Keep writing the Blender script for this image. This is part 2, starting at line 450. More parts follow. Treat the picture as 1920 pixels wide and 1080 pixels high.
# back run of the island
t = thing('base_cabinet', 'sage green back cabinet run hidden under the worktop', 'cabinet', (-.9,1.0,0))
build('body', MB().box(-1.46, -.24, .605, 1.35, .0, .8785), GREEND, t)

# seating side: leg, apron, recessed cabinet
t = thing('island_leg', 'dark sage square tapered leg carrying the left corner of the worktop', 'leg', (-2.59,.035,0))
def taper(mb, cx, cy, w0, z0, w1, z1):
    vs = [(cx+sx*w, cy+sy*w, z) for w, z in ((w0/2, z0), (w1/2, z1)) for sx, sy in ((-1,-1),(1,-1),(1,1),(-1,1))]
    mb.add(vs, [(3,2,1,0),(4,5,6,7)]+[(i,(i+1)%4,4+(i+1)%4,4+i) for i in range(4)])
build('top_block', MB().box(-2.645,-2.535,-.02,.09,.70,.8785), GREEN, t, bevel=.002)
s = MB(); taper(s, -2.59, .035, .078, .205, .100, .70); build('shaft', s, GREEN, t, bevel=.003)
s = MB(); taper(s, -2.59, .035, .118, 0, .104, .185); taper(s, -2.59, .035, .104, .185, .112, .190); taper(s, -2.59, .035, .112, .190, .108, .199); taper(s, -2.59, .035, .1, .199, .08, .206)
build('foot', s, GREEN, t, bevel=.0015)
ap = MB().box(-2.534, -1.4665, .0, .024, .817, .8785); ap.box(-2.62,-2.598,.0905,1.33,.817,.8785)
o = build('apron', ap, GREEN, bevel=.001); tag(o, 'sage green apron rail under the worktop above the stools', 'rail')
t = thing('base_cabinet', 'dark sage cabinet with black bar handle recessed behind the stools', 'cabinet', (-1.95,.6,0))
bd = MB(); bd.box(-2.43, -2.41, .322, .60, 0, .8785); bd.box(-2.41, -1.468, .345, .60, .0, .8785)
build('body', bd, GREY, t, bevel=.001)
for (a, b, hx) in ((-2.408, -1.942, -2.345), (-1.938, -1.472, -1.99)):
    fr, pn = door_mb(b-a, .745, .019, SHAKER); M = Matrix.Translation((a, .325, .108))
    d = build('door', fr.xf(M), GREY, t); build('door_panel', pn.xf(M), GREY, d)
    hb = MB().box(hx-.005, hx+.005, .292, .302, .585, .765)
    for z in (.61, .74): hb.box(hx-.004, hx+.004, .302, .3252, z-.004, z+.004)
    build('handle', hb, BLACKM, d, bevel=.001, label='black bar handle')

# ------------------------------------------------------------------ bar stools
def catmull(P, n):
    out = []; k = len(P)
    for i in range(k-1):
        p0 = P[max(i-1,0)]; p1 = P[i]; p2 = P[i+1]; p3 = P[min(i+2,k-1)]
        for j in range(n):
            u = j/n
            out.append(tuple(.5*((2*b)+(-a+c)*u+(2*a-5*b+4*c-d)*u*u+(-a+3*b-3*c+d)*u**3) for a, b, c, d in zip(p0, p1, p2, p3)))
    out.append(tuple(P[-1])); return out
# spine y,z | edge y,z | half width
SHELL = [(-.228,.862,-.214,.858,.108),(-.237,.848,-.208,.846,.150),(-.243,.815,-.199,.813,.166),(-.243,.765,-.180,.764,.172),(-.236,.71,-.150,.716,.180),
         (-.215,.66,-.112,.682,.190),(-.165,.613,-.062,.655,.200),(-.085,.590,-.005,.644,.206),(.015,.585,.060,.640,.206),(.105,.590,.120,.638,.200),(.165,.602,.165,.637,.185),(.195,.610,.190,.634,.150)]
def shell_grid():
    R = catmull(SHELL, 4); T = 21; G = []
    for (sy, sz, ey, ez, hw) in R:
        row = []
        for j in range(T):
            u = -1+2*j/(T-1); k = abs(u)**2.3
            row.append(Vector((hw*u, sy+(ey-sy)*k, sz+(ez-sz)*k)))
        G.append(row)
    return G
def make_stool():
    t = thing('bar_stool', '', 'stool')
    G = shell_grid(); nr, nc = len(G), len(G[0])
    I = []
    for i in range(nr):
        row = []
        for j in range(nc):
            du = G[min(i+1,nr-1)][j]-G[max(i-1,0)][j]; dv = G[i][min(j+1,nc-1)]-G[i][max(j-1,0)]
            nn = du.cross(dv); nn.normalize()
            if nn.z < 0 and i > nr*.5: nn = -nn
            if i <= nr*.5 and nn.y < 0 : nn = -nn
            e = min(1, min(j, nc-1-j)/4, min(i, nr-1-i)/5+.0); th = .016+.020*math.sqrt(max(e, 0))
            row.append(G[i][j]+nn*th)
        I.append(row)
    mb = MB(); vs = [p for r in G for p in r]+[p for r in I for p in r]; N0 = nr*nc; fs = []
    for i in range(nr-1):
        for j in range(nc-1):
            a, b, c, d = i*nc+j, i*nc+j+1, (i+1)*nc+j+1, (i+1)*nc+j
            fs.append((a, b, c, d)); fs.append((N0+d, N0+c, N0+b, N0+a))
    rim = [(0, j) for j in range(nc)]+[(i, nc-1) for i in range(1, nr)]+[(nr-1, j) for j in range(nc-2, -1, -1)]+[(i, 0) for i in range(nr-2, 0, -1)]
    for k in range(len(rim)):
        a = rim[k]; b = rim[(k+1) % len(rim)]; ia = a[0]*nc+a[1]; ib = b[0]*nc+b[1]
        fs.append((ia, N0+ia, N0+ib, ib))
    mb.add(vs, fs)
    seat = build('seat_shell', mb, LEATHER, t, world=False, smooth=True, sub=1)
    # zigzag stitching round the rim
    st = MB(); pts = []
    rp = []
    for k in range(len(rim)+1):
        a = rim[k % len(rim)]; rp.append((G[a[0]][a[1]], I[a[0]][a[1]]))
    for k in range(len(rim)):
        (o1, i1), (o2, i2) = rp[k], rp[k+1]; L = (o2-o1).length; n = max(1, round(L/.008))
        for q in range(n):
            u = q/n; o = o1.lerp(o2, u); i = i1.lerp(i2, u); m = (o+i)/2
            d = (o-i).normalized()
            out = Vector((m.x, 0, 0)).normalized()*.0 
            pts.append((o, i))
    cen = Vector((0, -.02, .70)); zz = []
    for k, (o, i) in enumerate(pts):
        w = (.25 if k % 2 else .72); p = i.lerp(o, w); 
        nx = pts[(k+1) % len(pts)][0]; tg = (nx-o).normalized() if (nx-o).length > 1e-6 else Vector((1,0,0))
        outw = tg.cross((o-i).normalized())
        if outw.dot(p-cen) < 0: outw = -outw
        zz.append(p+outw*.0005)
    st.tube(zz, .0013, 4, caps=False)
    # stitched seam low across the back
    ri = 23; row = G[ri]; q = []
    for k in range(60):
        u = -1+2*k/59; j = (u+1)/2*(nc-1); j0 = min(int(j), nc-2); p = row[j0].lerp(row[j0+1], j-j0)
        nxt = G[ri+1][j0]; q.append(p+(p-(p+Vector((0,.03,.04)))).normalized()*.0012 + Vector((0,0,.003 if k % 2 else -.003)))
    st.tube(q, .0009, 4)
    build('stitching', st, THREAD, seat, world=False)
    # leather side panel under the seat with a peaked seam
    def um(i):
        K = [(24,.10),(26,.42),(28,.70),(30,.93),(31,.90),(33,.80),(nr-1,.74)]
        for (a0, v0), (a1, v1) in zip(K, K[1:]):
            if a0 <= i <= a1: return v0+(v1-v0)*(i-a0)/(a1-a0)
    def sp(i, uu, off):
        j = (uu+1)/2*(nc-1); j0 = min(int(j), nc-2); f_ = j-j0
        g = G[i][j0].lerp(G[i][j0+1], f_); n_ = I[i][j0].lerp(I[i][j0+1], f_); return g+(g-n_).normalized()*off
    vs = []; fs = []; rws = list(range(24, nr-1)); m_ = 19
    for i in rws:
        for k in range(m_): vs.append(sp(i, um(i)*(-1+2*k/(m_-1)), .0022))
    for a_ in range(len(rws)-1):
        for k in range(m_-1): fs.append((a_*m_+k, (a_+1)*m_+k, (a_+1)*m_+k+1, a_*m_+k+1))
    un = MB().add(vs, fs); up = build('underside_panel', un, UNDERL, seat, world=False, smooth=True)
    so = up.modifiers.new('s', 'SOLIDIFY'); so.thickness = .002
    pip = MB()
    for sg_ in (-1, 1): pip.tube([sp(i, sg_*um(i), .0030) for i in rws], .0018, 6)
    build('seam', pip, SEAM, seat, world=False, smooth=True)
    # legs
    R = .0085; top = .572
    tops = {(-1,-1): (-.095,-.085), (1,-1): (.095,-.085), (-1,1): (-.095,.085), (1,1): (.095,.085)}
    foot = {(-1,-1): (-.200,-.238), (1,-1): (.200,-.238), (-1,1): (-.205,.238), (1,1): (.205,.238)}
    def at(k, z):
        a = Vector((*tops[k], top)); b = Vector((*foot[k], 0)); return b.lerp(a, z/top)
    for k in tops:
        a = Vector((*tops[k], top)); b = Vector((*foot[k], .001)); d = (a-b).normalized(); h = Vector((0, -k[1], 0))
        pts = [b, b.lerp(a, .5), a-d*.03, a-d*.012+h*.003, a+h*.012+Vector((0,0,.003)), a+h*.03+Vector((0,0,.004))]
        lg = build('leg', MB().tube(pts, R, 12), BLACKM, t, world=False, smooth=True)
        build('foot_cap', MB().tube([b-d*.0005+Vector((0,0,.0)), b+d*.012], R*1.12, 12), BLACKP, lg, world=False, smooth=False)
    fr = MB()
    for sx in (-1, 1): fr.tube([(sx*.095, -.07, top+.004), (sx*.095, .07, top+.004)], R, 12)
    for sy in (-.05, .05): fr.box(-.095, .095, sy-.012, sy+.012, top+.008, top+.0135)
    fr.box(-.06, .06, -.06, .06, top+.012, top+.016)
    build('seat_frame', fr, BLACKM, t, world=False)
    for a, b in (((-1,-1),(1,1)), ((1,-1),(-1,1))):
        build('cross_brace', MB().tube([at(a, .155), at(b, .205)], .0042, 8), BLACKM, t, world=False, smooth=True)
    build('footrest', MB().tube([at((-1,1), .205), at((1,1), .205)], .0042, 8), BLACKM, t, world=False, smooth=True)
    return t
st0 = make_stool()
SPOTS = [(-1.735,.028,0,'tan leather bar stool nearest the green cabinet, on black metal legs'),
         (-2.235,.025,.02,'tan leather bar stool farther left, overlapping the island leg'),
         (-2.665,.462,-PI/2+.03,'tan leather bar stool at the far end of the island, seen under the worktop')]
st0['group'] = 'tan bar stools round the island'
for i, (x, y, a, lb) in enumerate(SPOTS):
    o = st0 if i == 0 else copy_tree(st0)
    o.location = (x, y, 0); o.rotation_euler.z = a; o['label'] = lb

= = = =

Exercise objective =
In this exercise, copy only the lines from the opening line of the material through the line where "1.35, .0, .8785), GREEND, t)" appears.

Exercise result =
Keep writing the Blender script for this image. This is part 2, starting at line 450. More parts follow. Treat the picture as 1920 pixels wide and 1080 pixels high.
# back run of the island
t = thing('base_cabinet', 'sage green back cabinet run hidden under the worktop', 'cabinet', (-.9,1.0,0))
build('body', MB().box(-1.46, -.24, .605, 1.35, .0, .8785), GREEND, t)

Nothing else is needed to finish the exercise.